Graphing Calculators
- Set your graphing calculator to the standard graphing
window (zoom 6)
- On the same screen, graph: y=x^2, y=x^2+2, and y=x^2-2
- What do you notice about the graphs?
- How does the k in y=a(x-h)^2+k transform the graph?
- On a new screen, graph: y=x^2, y=(x-3)^2, and
y=(x+3)^2
- What do you notice about the graphs?
- How does the h in y=a(x-h)^2+k transform the graph?
- On a new screen, graph: y=x^2, y=2x^2, and y=(1/2)x^2
- What do you notice about the graphs?
- How does the a in y=a(x-h)^2+k transform the graph?
What happens if 0<a<1? a>1?
- Graph y=2x^2 and y=-2x^2 on a new screen. What
happens when a is negative?

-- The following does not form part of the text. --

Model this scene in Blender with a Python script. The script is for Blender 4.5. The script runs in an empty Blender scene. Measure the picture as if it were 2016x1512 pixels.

What type of transformation is this?
- Write a rule for how to perform each type of transformation
on a parent function by changing its equation.
- Describe in words how y=(x-2)^2 + 3 will transform
the parent function y=x^2. Graph this function on your graphing calculator along with y=x^2 to check your answer.
- Use what you have learned to write a formula for the
graphs of A, B, and C above.
- Do the rules that you wrote for function transformation apply to all types of
functions? Repeat steps 2-11 using the absolute value function |x| (or abs(x) in your calculator) and again using the
x^3 function. Do the same rules apply?
Use what you have learned to complete the homework.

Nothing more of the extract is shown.